Netflix

Instadocs on Netflix: Meet the Cast, Dive Into the Plot, and See Exactly When It Drops

Instadocs on Netflix: Meet the Cast, Dive Into the Plot, and See Exactly When It Drops
Image credit: Legion-Media

Netflix’s Instadocs turns today’s biggest headlines into rapid-turnaround documentaries—here’s the cast, release date, plot, and what to expect.

Netflix just built itself a news-cycle treadmill. The streamer is rolling out Instadocs, a quick-turn documentary series that chases the stories everyone is arguing about right now. First up: a fresh, still-unfolding twist in the Alex Murdaugh saga. Yes, that Murdaugh. And yes, the timing is very much the point.

When it drops

Instadocs premieres worldwide on Netflix on May 30, 2026. The opener is titled 'Instadocs: Alex Murdaugh, Unconvicted'. The whole idea here is speed — episodes that react in near real time to breaking and developing stories, aiming for an in-the-moment view instead of a tidy history lesson two years later.

Why Murdaugh, why now

In 2023, former attorney Alex Murdaugh was found guilty of murdering his wife, Maggie, and son, Paul. The jury hit him with two murder counts plus two counts for using a weapon during a violent crime. Separate from that, he also pleaded guilty to a pile of financial crimes. He landed life in a maximum-security prison, back-to-back sentences — until his team argued the jury had been improperly influenced.

That appeal focused on Colleton County Clerk Becky Hill, who was accused of nudging jurors during the trial. On May 13, 2026, the South Carolina Supreme Court overturned Murdaugh's double-murder conviction, citing the alleged interference and ordering a new trial for later this year. Coverage at the time described the ruling as unanimous.

'watch him closely' and not be 'fooled' by the defense

Those are among the clerk's alleged comments to jurors — the kind of thing that will absolutely get a verdict tossed. Since the reversal, prosecutors have signaled they may seek the death penalty at the retrial, according to recent reporting. So, yes, this case just escalated again.

What the first Instadocs episode actually does

The debut installment zeroes in on the reversal and its fallout, stitching together perspectives from people who were in the middle of it when it happened. That includes officials, lawyers, and jurors with firsthand stakes in the mess — the goal being to capture the story while it is still moving, not after everyone has rehearsed their talking points.
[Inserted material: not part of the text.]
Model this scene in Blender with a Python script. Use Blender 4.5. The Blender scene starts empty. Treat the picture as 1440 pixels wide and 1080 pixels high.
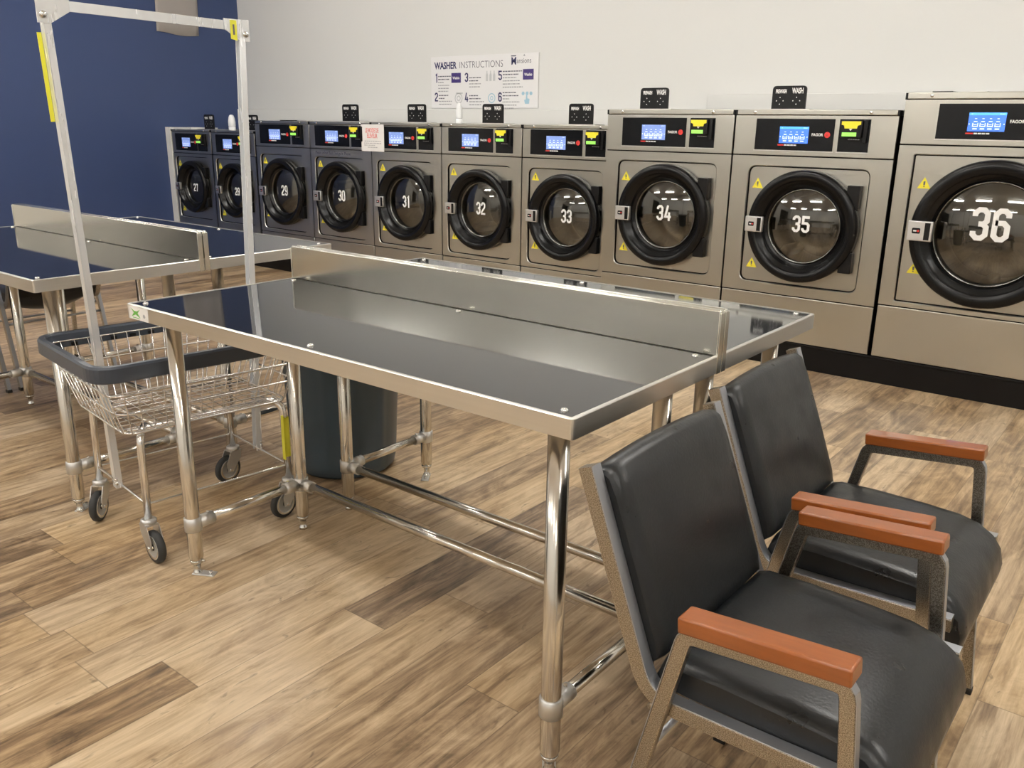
import bpy, bmesh, math, random
from mathutils import Vector, Matrix
random.seed(7)
COL = bpy.context.scene.collection
PI = math.pi

# ------------------------------------------------------------------ materials
def new_mat(name):
    m = bpy.data.materials.new(name); m.use_nodes = True
    nt = m.node_tree
    return m, nt, nt.nodes['Principled BSDF']

def simple(name, col, rough=.5, metal=0., spec=.5, bump=0., bscale=200., var=0., coat=0.):
    m, nt, b = new_mat(name)
    b.inputs['Base Color'].default_value = (*col, 1)
    b.inputs['Roughness'].default_value = rough
    b.inputs['Metallic'].default_value = metal
    b.inputs['Specular IOR Level'].default_value = spec
    if coat: b.inputs['Coat Weight'].default_value = coat; b.inputs['Coat Roughness'].default_value = .08
    if bump or var:
        tc = nt.nodes.new('ShaderNodeTexCoord')
        n = nt.nodes.new('ShaderNodeTexNoise'); n.inputs['Scale'].default_value = bscale; n.inputs['Detail'].default_value = 3
        nt.links.new(tc.outputs['Object'], n.inputs['Vector'])
        if bump:
            bp = nt.nodes.new('ShaderNodeBump'); bp.inputs['Strength'].default_value = bump; bp.inputs['Distance'].default_value = .002
            nt.links.new(n.outputs['Fac'], bp.inputs['Height']); nt.links.new(bp.outputs['Normal'], b.inputs['Normal'])
        if var:
            mx = nt.nodes.new('ShaderNodeMix'); mx.data_type = 'RGBA'
            mx.inputs['A'].default_value = (*[c * (1 - var) for c in col], 1)
            mx.inputs['B'].default_value = (*[min(1, c * (1 + var)) for c in col], 1)
            nt.links.new(n.outputs['Fac'], mx.inputs['Factor']); nt.links.new(mx.outputs['Result'], b.inputs['Base Color'])
    return m

def brushed(name, col, rough, stretch, var=.08, rvar=.12):
    m, nt, b = new_mat(name)
    tc = nt.nodes.new('ShaderNodeTexCoord'); mp = nt.nodes.new('ShaderNodeMapping')
    mp.inputs['Scale'].default_value = stretch
    n = nt.nodes.new('ShaderNodeTexNoise'); n.inputs['Scale'].default_value = 1; n.inputs['Detail'].default_value = 4
    nt.links.new(tc.outputs['Object'], mp.inputs['Vector']); nt.links.new(mp.outputs['Vector'], n.inputs['Vector'])
    mx = nt.nodes.new('ShaderNodeMix'); mx.data_type = 'RGBA'
    mx.inputs['A'].default_value = (*[c * (1 - var) for c in col], 1); mx.inputs['B'].default_value = (*[min(1, c * (1 + var)) for c in col], 1)
    nt.links.new(n.outputs['Fac'], mx.inputs['Factor']); nt.links.new(mx.outputs['Result'], b.inputs['Base Color'])
    mr = nt.nodes.new('ShaderNodeMapRange'); mr.inputs['To Min'].default_value = rough - rvar * .5; mr.inputs['To Max'].default_value = rough + rvar * .5
    nt.links.new(n.outputs['Fac'], mr.inputs['Value']); nt.links.new(mr.outputs['Result'], b.inputs['Roughness'])
    b.inputs['Metallic'].default_value = 1
    return m

def emit(name, col, s):
    m, nt, b = new_mat(name)
    b.inputs['Base Color'].default_value = (*col, 1)
    b.inputs['Emission Color'].default_value = (*col, 1); b.inputs['Emission Strength'].default_value = s
    b.inputs['Roughness'].default_value = .3
    return m

def glass_mat():
    m, nt, b = new_mat('door glass'); nt.nodes.remove(b)
    out = nt.nodes['Material Output']
    tr = nt.nodes.new('ShaderNodeBsdfTransparent'); tr.inputs['Color'].default_value = (.52, .50, .45, 1)
    gl = nt.nodes.new('ShaderNodeBsdfGlossy'); gl.inputs['Roughness'].default_value = .03; gl.inputs['Color'].default_value = (.95, .95, .92, 1)
    fr = nt.nodes.new('ShaderNodeFresnel'); fr.inputs['IOR'].default_value = 2.2
    ms = nt.nodes.new('ShaderNodeMixShader')
    nt.links.new(fr.outputs['Fac'], ms.inputs['Fac']); nt.links.new(tr.outputs['BSDF'], ms.inputs[1]); nt.links.new(gl.outputs['BSDF'], ms.inputs[2])
    nt.links.new(ms.outputs['Shader'], out.inputs['Surface'])
    return m

def floor_mat():
    m, nt, b = new_mat('wood plank floor')
    N = nt.nodes.new; Lk = nt.links.new
    def math_(op, a, bb=None, c=None):
        n = N('ShaderNodeMath'); n.operation = op
        for i, v in enumerate((a, bb, c)):
            if v is None: continue
            if isinstance(v, (int, float)): n.inputs[i].default_value = v
            else: Lk(v, n.inputs[i])
        return n.outputs[0]
    tc = N('ShaderNodeTexCoord'); sp = N('ShaderNodeSeparateXYZ'); Lk(tc.outputs['Object'], sp.inputs[0])
    x, y = sp.outputs['X'], sp.outputs['Y']
    PW, PL = .178, 1.22
    xs = math_('DIVIDE', math_('ADD', x, 20.03), PW); ci = math_('FLOOR', xs); cf = math_('FRACT', xs)
    wn = N('ShaderNodeTexWhiteNoise'); wn.noise_dimensions = '1D'; Lk(ci, wn.inputs['W'])
    ys = math_('ADD', math_('DIVIDE', math_('ADD', y, 30), PL), math_('MULTIPLY', wn.outputs['Value'], 7.3))
    ri = math_('FLOOR', ys); rf = math_('FRACT', ys)
    cb = N('ShaderNodeCombineXYZ'); Lk(ci, cb.inputs[0]); Lk(ri, cb.inputs[1])
    w2 = N('ShaderNodeTexWhiteNoise'); w2.noise_dimensions = '2D'; Lk(cb.outputs[0], w2.inputs['Vector'])
    # per plank shift of the grain
    sh = N('ShaderNodeVectorMath'); sh.operation = 'MULTIPLY'; sh.inputs[1].default_value = (13, 17, 5); Lk(w2.outputs['Color'], sh.inputs[0])
    ad = N('ShaderNodeVectorMath'); ad.operation = 'ADD'; Lk(tc.outputs['Object'], ad.inputs[0]); Lk(sh.outputs[0], ad.inputs[1])
    def noise(scale, sx, sy, det=5, rough=.6, dist=0.):
        mp = N('ShaderNodeMapping'); mp.inputs['Scale'].default_value = (sx, sy, 1); Lk(ad.outputs[0], mp.inputs['Vector'])
        n = N('ShaderNodeTexNoise'); n.inputs['Scale'].default_value = scale; n.inputs['Detail'].default_value = det
        n.inputs['Roughness'].default_value = rough; n.inputs['Distortion'].default_value = dist
        Lk(mp.outputs[0], n.inputs['Vector']); return n.outputs['Fac']
    grain = noise(1, 38, 2.2, 6, .62, .6)
    fine = noise(1, 160, 6, 3, .6)
    cloud = noise(1, 9, 3.2, 6, .66, 1.4)
    knots = noise(1, 26, 9, 3, .5, 1.5)
    v = math_('ADD', math_('MULTIPLY', w2.outputs['Value'], .22), math_('MULTIPLY', grain, .68))
    v = math_('ADD', v, math_('MULTIPLY', cloud, .66)); v = math_('ADD', v, math_('MULTIPLY', fine, .16)); v = math_('SUBTRACT', v, .325); v = math_('MULTIPLY_ADD', v, 1.22, -.125)
    cr = N('ShaderNodeValToRGB'); e = cr.color_ramp.elements
    e[0].position = .22; e[0].color = (.105, .064, .032, 1)
    e[1].position = .86; e[1].color = (.74, .58, .375, 1)
    for p, c in ((.40, (.28, .18, .095, 1)), (.52, (.43, .295, .16, 1)), (.64, (.56, .41, .24, 1)), (.75, (.66, .50, .31, 1))):
        k = e.new(p); k.color = c
    Lk(v, cr.inputs['Fac'])
    # greyer boards
    gm = N('ShaderNodeMix'); gm.data_type = 'RGBA'; gm.blend_type = 'MIX'
    hs = N('ShaderNodeHueSaturation'); hs.inputs['Saturation'].default_value = .62; hs.inputs['Value'].default_value = .98; Lk(cr.outputs['Color'], hs.inputs['Color'])
    sc = N('ShaderNodeSeparateColor'); Lk(w2.outputs['Color'], sc.inputs[0])
    Lk(math_('MULTIPLY', math_('MULTIPLY', sc.outputs['Green'], noise(1, 5, .9, 2)), .8), gm.inputs['Factor'])
    Lk(cr.outputs['Color'], gm.inputs['A']); Lk(hs.outputs['Color'], gm.inputs['B'])
    # knots and seams
    kn = N('ShaderNodeMapRange'); kn.inputs['From Min'].default_value = .66; kn.inputs['From Max'].default_value = .76; Lk(knots, kn.inputs['Value'])
    ex = math_('MINIMUM', cf, math_('SUBTRACT', 1, cf)); ey = math_('MINIMUM', rf, math_('SUBTRACT', 1, rf))
    sx = math_('LESS_THAN', ex, .008); sy = math_('LESS_THAN', ey, .0014)
    dk = math_('MAXIMUM', math_('MULTIPLY', math_('MAXIMUM', sx, sy), .45), math_('MULTIPLY', kn.outputs['Result'], .55))
    dm = N('ShaderNodeMix'); dm.data_type = 'RGBA'; Lk(dk, dm.inputs['Factor']); Lk(gm.outputs['Result'], dm.inputs['A']); dm.inputs['B'].default_value = (.07, .042, .024, 1)
    Lk(dm.outputs['Result'], b.inputs['Base Color'])
    rr = N('ShaderNodeMapRange'); rr.inputs['To Min'].default_value = .24; rr.inputs['To Max'].default_value = .42; Lk(grain, rr.inputs['Value']); Lk(rr.outputs['Result'], b.inputs['Roughness'])
    bp = N('ShaderNodeBump'); bp.inputs['Strength'].default_value = .12; bp.inputs['Distance'].default_value = .002
    Lk(math_('SUBTRACT', grain, math_('MAXIMUM', sx, sy)), bp.inputs['Height']); Lk(bp.outputs['Normal'], b.inputs['Normal'])
    return m

def hammer():
    m, nt, b = new_mat('hammered bronze paint')
    tc = nt.nodes.new('ShaderNodeTexCoord'); n = nt.nodes.new('ShaderNodeTexNoise'); n.inputs['Scale'].default_value = 620; n.inputs['Detail'].default_value = 2
    nt.links.new(tc.outputs['Object'], n.inputs['Vector'])
    cr = nt.nodes.new('ShaderNodeValToRGB'); e = cr.color_ramp.elements
    e[0].position = .42; e[0].color = (.24, .21, .175, 1); e[1].position = .60; e[1].color = (.56, .52, .45, 1)
    nt.links.new(n.outputs['Fac'], cr.inputs['Fac']); nt.links.new(cr.outputs['Color'], b.inputs['Base Color'])
    b.inputs['Metallic'].default_value = 1; b.inputs['Roughness'].default_value = .30
    bp = nt.nodes.new('ShaderNodeBump'); bp.inputs['Strength'].default_value = .3; bp.inputs['Distance'].default_value = .001
    nt.links.new(n.outputs['Fac'], bp.inputs['Height']); nt.links.new(bp.outputs['Normal'], b.inputs['Normal'])
    return m

M = {}
M['white_wall'] = simple('white painted wall', (.725, .728, .71), .6, bump=.05, bscale=90)
M['blue_wall'] = simple('navy painted wall', (.042, .070, .180), .42, bump=.05, bscale=90)
M['ceiling'] = simple('white ceiling', (.8, .79, .76), .8)
M['floor'] = floor_mat()
M['black_base_gap_shade'] = simple('black base paint and gap shade', (.006, .005, .0045), .5, 0, .18)  # plinth paint, also used as painted shade in washer gaps and grooves
M['steel_v'] = brushed('brushed steel cabinet', (.55, .54, .49), .30, (5, 5, 900), .01, 0)
M['steel_h'] = brushed('brushed steel table', (.75, .74, .71), .33, (2.5, 2.5, 160), .04, .08)
M['splash'] = brushed('brushed steel splash', (.78, .775, .72), .20, (2.2, 40, 5), .05, .10)
M['tube'] = brushed('polished steel tube', (.72, .695, .645), .17, (60, 60, 3), .05, .06)
M['alu'] = brushed('cast aluminium', (.70, .70, .69), .42, (30, 30, 30), .05, .08)
M['alu_bar'] = brushed('bright aluminium bar', (.82, .84, .86), .26, (40, 40, 3), .05, .1)
M['alu_bar'].node_tree.nodes['Principled BSDF'].inputs['Metallic'].default_value = .55
M['chrome'] = simple('chrome wire', (.90, .90, .90), .18, 1)
M['rim_metal'] = simple('dark rim metal', (.20, .20, .19), .22, 1)
M['acrylic'] = simple('glossy black table panel', (.010, .011, .013), .045, 0, .9)
M['vinyl'] = simple('black vinyl', (.0085, .0102, .012), .36, 0, .5, bump=.22, bscale=150)
nt_ = M['vinyl'].node_tree; vb_ = nt_.nodes['Principled BSDF']
vt_ = nt_.nodes.new('ShaderNodeTexCoord'); vn_ = nt_.nodes.new('ShaderNodeTexNoise'); vn_.inputs['Scale'].default_value = 13; vn_.inputs['Detail'].default_value = 5; vn_.inputs['Distortion'].default_value = 0
nt_.links.new(vt_.outputs['Object'], vn_.inputs['Vector'])
vr_ = nt_.nodes.new('ShaderNodeMapRange'); vr_.inputs['From Min'].default_value = .3; vr_.inputs['From Max'].default_value = .7; vr_.inputs['To Min'].default_value = .27; vr_.inputs['To Max'].default_value = .46
nt_.links.new(vn_.outputs['Fac'], vr_.inputs['Value']); nt_.links.new(vr_.outputs['Result'], vb_.inputs['Roughness'])
M['hammer'] = hammer()
M['edge_metal'] = simple('satin bar metal and edge sheen', (.44, .46, .50), .42, .9)  # strips carry the frame's painted bluish reflection; cross bars share the metal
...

  • South Carolina Attorney General Alan Wilson
  • Juror Myra Crosby, whose abrupt dismissal helped fuel misconduct questions
  • Other jurors from the case
  • Attorneys involved in the prosecution and defense
  • Residents and private citizens connected to the story
  • Additional voices shaping the current public debate

The bet Netflix is making

Instadocs is built to run alongside the headlines: fast, reactive, and willing to jump into a story that has not settled yet. If they can actually keep pace without sacrificing context, it could become Netflix's next dependable true-crime machine. Either way, starting with a freshly overturned murder conviction is not exactly a timid test drive.